■ AIM:
Each line of the material below that holds the word "scene" needs to be copied.

■ COLLECTED MATERIAL:

##########

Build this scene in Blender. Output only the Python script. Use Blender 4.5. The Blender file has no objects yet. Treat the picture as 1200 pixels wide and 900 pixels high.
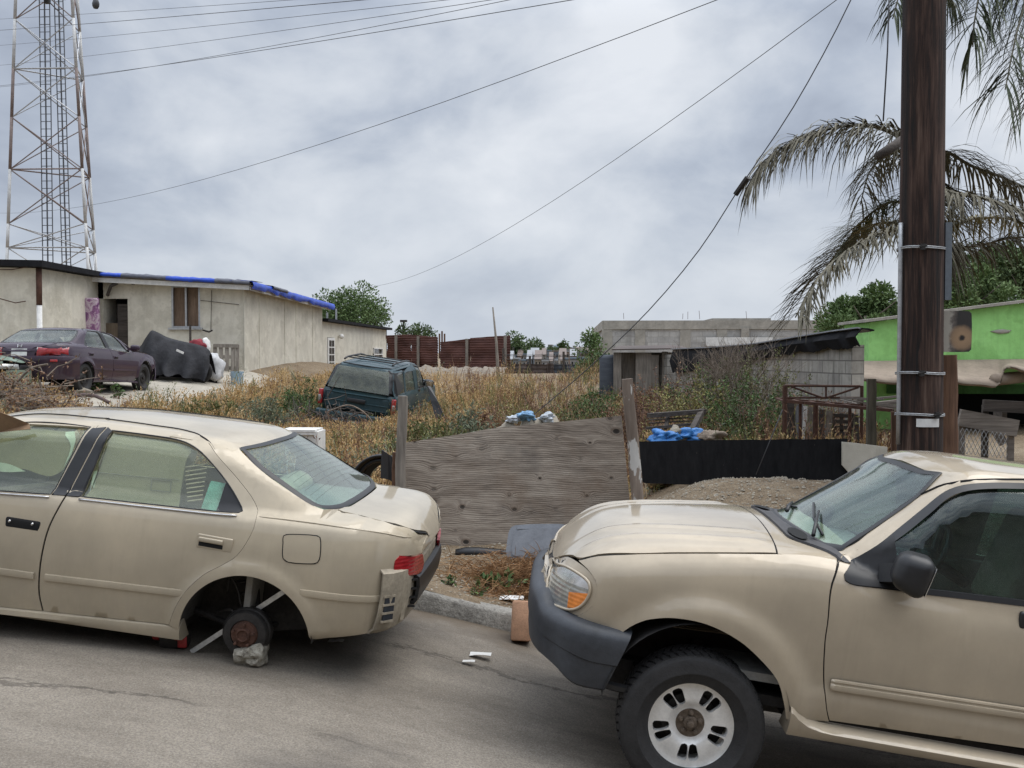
import bpy, math, random
from mathutils import Vector, Matrix, Euler
from mathutils.bvhtree import BVHTree
from mathutils.geometry import delaunay_2d_cdt
random.seed(7)
R = math.radians
S = bpy.context.scene
COL = S.collection
# ------------------------------------------------------------------ camera
CAMZ, PITCH, YAW, FPX = 1.90, 1.67, 3.0, 1200.0
CAMP = Vector((0, 0, CAMZ))
CAMR = Euler((R(90 - PITCH), 0, R(YAW)), 'XYZ').to_matrix()
cd = bpy.data.cameras.new('camera')
cam = bpy.data.objects.new('camera', cd)
COL.objects.link(cam)
cam.location = CAMP
cam.rotation_euler = (R(90 - PITCH), 0, R(YAW))
cd.sensor_width = 36.0
cd.lens = 36.0
cd.clip_start = 0.05
cd.clip_end = 9000
S.camera = cam
# ------------------------------------------------------------------ world, sun, exposure
SUN_EL, SUN_ROT = R(64), R(72)
w = bpy.data.worlds.new('World')
S.world = w
w.use_nodes = True
wt = w.node_tree
wt.nodes.clear()
def wn(t, **kw):
 n = wt.nodes.new(t)
 for k, v in kw.items():
  if k.startswith('i_'):
   n.inputs[k[2:]].default_value = v
  else:
   setattr(n, k, v)
 return n
wl = wt.links.new
sky = wn('ShaderNodeTexSky', sky_type='NISHITA', sun_disc=False, sun_elevation=SUN_EL,
         sun_rotation=SUN_ROT, air_density=1.0, dust_density=2.5, ozone_density=1.0)
bg_sky = wn('ShaderNodeBackground', i_Strength=0.09)
wl(sky.outputs[0], bg_sky.inputs[0])
# overcast deck: soft billows, flattened a little toward the horizon
tc = wn('ShaderNodeTexCoord')
sep = wn('ShaderNodeSeparateXYZ')
wl(tc.outputs['Generated'], sep.inputs[0])
mp = wn('ShaderNodeMapping'); mp.inputs['Location'].default_value = (3.1, 1.7, 0.4); mp.inputs['Scale'].default_value = (1.0, 1.0, 1.7)
wl(tc.outputs['Generated'], mp.inputs[0])
n1 = wn('ShaderNodeTexNoise'); n1.inputs['Scale'].default_value = 4.6; n1.inputs['Detail'].default_value = 9; n1.inputs['Roughness'].default_value = 0.52; n1.inputs['Distortion'].default_value = 0.25
wl(mp.outputs[0], n1.inputs['Vector'])
n2 = wn('ShaderNodeTexNoise'); n2.inputs['Scale'].default_value = 1.7; n2.inputs['Detail'].default_value = 3
wl(mp.outputs[0], n2.inputs['Vector'])
mixn = wn('ShaderNodeMix', data_type='FLOAT'); mixn.inputs[0].default_value = 0.36
wl(n1.outputs[0], mixn.inputs[2]); wl(n2.outputs[0], mixn.inputs[3])
ramp = wn('ShaderNodeValToRGB')
cr = ramp.color_ramp
cr.elements[0].position = 0.38; cr.elements[0].color = (0.265, 0.30, 0.372, 1)
cr.elements[1].position = 0.62; cr.elements[1].color = (0.625, 0.65, 0.69, 1)
e = cr.elements.new(0.46); e.color = (0.37, 0.412, 0.485, 1)
e = cr.elements.new(0.53); e.color = (0.50, 0.535, 0.59, 1)
wl(mixn.outputs[0], ramp.inputs[0])
# paler band low over the horizon
hz = wn('ShaderNodeMapRange'); hz.inputs['From Min'].default_value = 0.0; hz.inputs['From Max'].default_value = 0.16
hz.inputs['To Min'].default_value = 0.6; hz.inputs['To Max'].default_value = 0.0
wl(sep.outputs[2], hz.inputs[0])
mixh = wn('ShaderNodeMix', data_type='RGBA'); mixh.inputs[7].default_value = (0.50, 0.545, 0.61, 1)
wl(hz.outputs[0], mixh.inputs[0]); wl(ramp.outputs[0], mixh.inputs[6])
# the deck is brighter overhead, as an overcast sky is
zen = wn('ShaderNodeMapRange'); zen.inputs['From Min'].default_value = 0.30; zen.inputs['From Max'].default_value = 1.0
zen.inputs['To Min'].default_value = 1.0; zen.inputs['To Max'].default_value = 3.3
wl(sep.outputs[2], zen.inputs[0])
bg_cl = wn('ShaderNodeBackground')
wl(mixh.outputs[2], bg_cl.inputs[0]); wl(zen.outputs[0], bg_cl.inputs[1])
ms = wn('ShaderNodeMixShader'); ms.inputs[0].default_value = 0.93
wl(bg_sky.outputs[0], ms.inputs[1]); wl(bg_cl.outputs[0], ms.inputs[2])
wo = wn('ShaderNodeOutputWorld')
wl(ms.outputs[0], wo.inputs[0])
sl = bpy.data.lights.new('sun', 'SUN')
sl.energy = 1.35
sl.angle = R(50)
sl.color = (1.0, 0.955, 0.89)
sun = bpy.data.objects.new('sun', sl)
COL.objects.link(sun)
# Nishita rotation 0 = +Y, turning clockwise seen from above
sd = Vector((math.sin(SUN_ROT) * math.cos(SUN_EL), math.cos(SUN_ROT) * math.cos(SUN_EL), math.sin(SUN_EL)))
sun.rotation_euler = sd.to_track_quat('Z', 'Y').to_euler()
sun.location = (0, -5, 30)
vs = S.view_settings
vs.view_transform = 'Standard'
vs.look = 'None'
vs.exposure = 0.38
vs.gamma = 1.0
vs.use_curve_mapping = False
S.cycles.max_bounces = 8
S.cycles.transparent_max_bounces = 24
S.cycles.use_denoising = True
S.cycles.denoiser = 'OPENIMAGEDENOISE'
S.cycles.denoising_input_passes = 'RGB_ALBEDO_NORMAL'
S.cycles.denoising_prefilter = 'NONE'
S.cycles.use_adaptive_sampling = False
S.cycles.caustics_reflective = False
S.cycles.caustics_refractive = False
# ------------------------------------------------------------------ picking points in the place
def ray(px, py):
 return (CAMR @ Vector(((px - 600) / FPX, (450 - py) / FPX, -1))).normalized()
def at(px, py, Y):
 """the point at world distance Y behind pixel (px,py)"""
 d = ray(px, py)
 return CAMP + d * (Y / d.y)
def road_z(x, y):
 return spl(((-60, 9.0), (-40, 5.6), (-10, 1.22), (-4.3, .505), (-1.62, .225), (.6, -.248), (3.4, -.70), (10, -1.8), (40, -6.8), (60, -10)), x) - 0.022 * (y - 5.0)
# ------------------------------------------------------------------ tags
def tag(o, label=None, cat=None, group=None, kind=None):
 for k, v in (('label', label), ('category', cat), ('group', group), ('kind', kind)):
  if v:
   o[k] = v
 return o
def empty(name, loc=(0, 0, 0), rz=0, label=None, cat=None, group=None):
 o = bpy.data.objects.new(name, None)
 COL.objects.link(o)
 o.location = loc
 o.rotation_euler = (0, 0, rz)
 o.empty_display_size = 0.2
 return tag(o, label, cat, group)
def copy_tree(o, parent=None):
 c = o.copy()
 COL.objects.link(c)
 if parent:
  c.parent = parent
  c.matrix_parent_inverse = o.matrix_parent_inverse.copy()
 for ch in list(o.children):
  copy_tree(ch, c)
 return c
# ------------------------------------------------------------------ mesh builder
class MB:
 def __init__(s):
  s.v = []; s.f = []; s.mi = []
 def add(s, vs, fs, m=0):
  b = len(s.v)
  s.v.extend(Vector(q) for q in vs)
  for f in fs:
   s.f.append([b + i for i in f]); s.mi.append(m)
  return s
 def box(s, c, d, rot=None, m=0, taper=1.0):
  x, y, z = d[0] / 2, d[1] / 2, d[2] / 2
  vs = []
  for sz in (-1, 1):
   k = taper if sz > 0 else 1
   for sx, sy in ((-1, -1), (1, -1), (1, 1), (-1, 1)):
    vs.append(Vector((sx * x * k, sy * y * k, sz * z)))
  if rot is not None:
   M = rot if isinstance(rot, Matrix) else Euler(rot).to_matrix()
   vs = [M @ q for q in vs]
  vs = [q + Vector(c) for q in vs]
  return s.add(vs, [(3, 2, 1, 0), (4, 5, 6, 7), (0, 1, 5, 4), (1, 2, 6, 5), (2, 3, 7, 6), (3, 0, 4, 7)], m)
 def bbox(s, c, d, r=0.01, rot=None, m=0, seg=2):
  """box with rounded edges"""
  import bmesh
  bm = bmesh.new()
  bmesh.ops.create_cube(bm, size=1.0)
  bmesh.ops.scale(bm, vec=Vector(d), verts=bm.verts)
  bmesh.ops.bevel(bm, geom=list(bm.edges), offset=min(r, min(d) * 0.49), segments=seg, profile=0.5, affect='EDGES')
  M = Matrix.Identity(3) if rot is None else (rot if isinstance(rot, Matrix) else Euler(rot).to_matrix())
  bm.verts.index_update()
  s.add([M @ q.co + Vector(c) for q in bm.verts], [[q.index for q in f.verts] for f in bm.faces], m)
  bm.free()
  return s
 def beam(s, a, b, w_, h_, up=(0, 0, 1), m=0):
  a, b = Vector(a), Vector(b)
  t = (b - a).normalized()
  u = Vector(up)
  if abs(t.dot(u)) > 0.98:
   u = Vector((0, 1, 0))
  sx = t.cross(u).normalized()
  sz = sx.cross(t)
  M = Matrix((sx, t, sz)).transposed()
  return s.box((a + b) / 2, (w_, (b - a).length, h_), M, m)
 def tube(s, pts, rad, n=8, m=0, cap=True, closed=False):
  pts = [Vector(q) for q in pts]
  N = len(pts)
  if not hasattr(rad, '__len__'):
   rad = [rad] * N
  b = len(s.v)
  prev = None
  for i, q in enumerate(pts):
   if closed:
    t = (pts[(i + 1) % N] - pts[i - 1])
   else:
    t = pts[min(i + 1, N - 1)] - pts[max(i - 1, 0)]
   t.normalize()
   if prev is None:
    u = Vector((0, 0, 1)) if abs(t.z) < 0.9 else Vector((1, 0, 0))
    prev = (u - t * u.dot(t)).normalized()
   else:
    prev = (prev - t * prev.dot(t)).normalized()
   bn = t.cross(prev)
   for k in range(n):
    a = 2 * math.pi * k / n
    s.v.append(q + (prev * math.cos(a) + bn * math.sin(a)) * rad[i])
  for i in range(N if closed else N - 1):
   for k in range(n):
    a0 = b + i * n + k; a1 = b + i * n + (k + 1) % n
    j = (i + 1) % N
    c0 = b + j * n + k; c1 = b + j * n + (k + 1) % n
    s.f.append([a0, a1, c1, c0]); s.mi.append(m)
  if cap and not closed:
   s.f.append([b + k for k in range(n)][::-1]); s.mi.append(m)
   s.f.append([b + (N - 1) * n + k for k in range(n)]); s.mi.append(m)
  return s
 def lathe(s, prof, c=(0, 0, 0), M=None, n=48, m=0, caps=False):
  """prof: (radius, height) pairs turned about +Z, then M, then moved to c"""
  b = len(s.v)
  M = M or Matrix.Identity(3)
  for r, h in prof:
   for k in range(n):
    a = 2 * math.pi * k / n
    s.v.append(M @ Vector((r * math.cos(a), r * math.sin(a), h)) + Vector(c))
  for i in range(len(prof) - 1):
   for k in range(n):
    s.f.append([b + i * n + k, b + i * n + (k + 1) % n, b + (i + 1) * n + (k + 1) % n, b + (i + 1) * n + k]); s.mi.append(m)
  if caps:
   s.f.append([b + k for k in range(n)][::-1]); s.mi.append(m)
   s.f.append([b + (len(prof) - 1) * n + k for k in range(n)]); s.mi.append(m)
  return s
 def grid(s, rows, m=0, flip=False):
  b = len(s.v)
  nr, nc = len(rows), len(rows[0])
  for r in rows:
   s.v.extend(Vector(q) for q in r)
  for i in range(nr - 1):
   for j in range(nc - 1):
    f = [b + i * nc + j, b + i * nc + j + 1, b + (i + 1) * nc + j + 1, b + (i + 1) * nc + j]
    s.f.append(f[::-1] if flip else f); s.mi.append(m)
  return s
 def slab(s, rows, t, m=0):
  """a sheet (grid of points) given thickness t along its own normals"""
  nr, nc = len(rows), len(rows[0])
  P = [[Vector(q) for q in r] for r in rows]
  Nn = []
  for i in range(nr):
   rr = []
   for j in range(nc):
    a = P[min(i + 1, nr - 1)][j] - P[max(i - 1, 0)][j]
    c = P[i][min(j + 1, nc - 1)] - P[i][max(j - 1, 0)]
    q = c.cross(a)
    rr.append(q.normalized() if q.length > 1e-9 else Vector((0, 0, 1)))
   Nn.append(rr)
  B = [[P[i][j] - Nn[i][j] * t for j in range(nc)] for i in range(nr)]
  s.grid(P, m); s.grid(B, m, True)
  s.grid([P[0], B[0]], m, True); s.grid([P[-1], B[-1]], m)
  s.grid([[r[0] for r in P], [r[0] for r in B]], m); s.grid([[r[-1] for r in P], [r[-1] for r in B]], m, True)
  return s
 def prism(s, poly, d, M=None, c=(0, 0, 0), m=0):
  """polygon in XY pushed d along +Z, then M, then c"""
  n = len(poly)
  M = M or Matrix.Identity(3)
  vs = [M @ Vector((p[0], p[1], 0)) + Vector(c) for p in poly] + [M @ Vector((p[0], p[1], d)) + Vector(c) for p in poly]
  fs = [list(range(n))[::-1], list(range(n, 2 * n))]
  fs += [[i, (i + 1) % n, n + (i + 1) % n, n + i] for i in range(n)]
  return s.add(vs, fs, m)
 def blob(s, c, r, seed=0, rough=0.2, sub=2, sq=(1, 1, 1), m=0):
  import bmesh
  from mathutils import noise
  bm = bmesh.new()
  bmesh.ops.create_icosphere(bm, subdivisions=sub, radius=1.0)
  bm.verts.index_update()
  vs = []
  for q in bm.verts:
   d = q.co.normalized()
   k = 1 + rough * noise.noise(d * 1.3 + Vector((seed * 7.1, seed * 3.3, 0))) + rough * 0.5 * noise.noise(d * 3.1 + Vector((seed, 9, 0)))
   vs.append(Vector((d.x * sq[0], d.y * sq[1], d.z * sq[2])) * r * k + Vector(c))
  s.add(vs, [[q.index for q in f.verts] for f in bm.faces], m)
  bm.free()
  return s
 def build(s, name, mats, parent=None, smooth=False, sharp=None, loc=None):
  me = bpy.data.meshes.new(name)
  me.from_pydata([tuple(q) for q in s.v], [], s.f)
  if not isinstance(mats, (list, tuple)):
   mats = [mats]
  for q in mats:
   me.materials.append(q)
  if len(mats) > 1:
   me.polygons.foreach_set('material_index', s.mi)
  me.update()
  if smooth:
   me.polygons.foreach_set('use_smooth', [True] * len(me.polygons))
   if sharp:
    me.set_sharp_from_angle(angle=R(sharp))
  o = bpy.data.objects.new(name, me)
  COL.objects.link(o)
  if parent:
   o.parent = parent
  if loc is not None:
   o.location = loc
  return o
def rebase(o):
 """put a one-mesh thing's origin at the middle of its foot"""
 me = o.data
 xs = [v.co for v in me.vertices]
 c = Vector(((min(q.x for q in xs) + max(q.x for q in xs)) / 2, (min(q.y for q in xs) + max(q.y for q in xs)) / 2, min(q.z for q in xs)))
 me.transform(Matrix.Translation(-c))
 o.location = o.location + c
 return o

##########

■ COMPLETE OUTPUT:
Build this scene in Blender. Output only the Python script. Use Blender 4.5. The Blender file has no objects yet. Treat the picture as 1200 pixels wide and 900 pixels high.
S = bpy.context.scene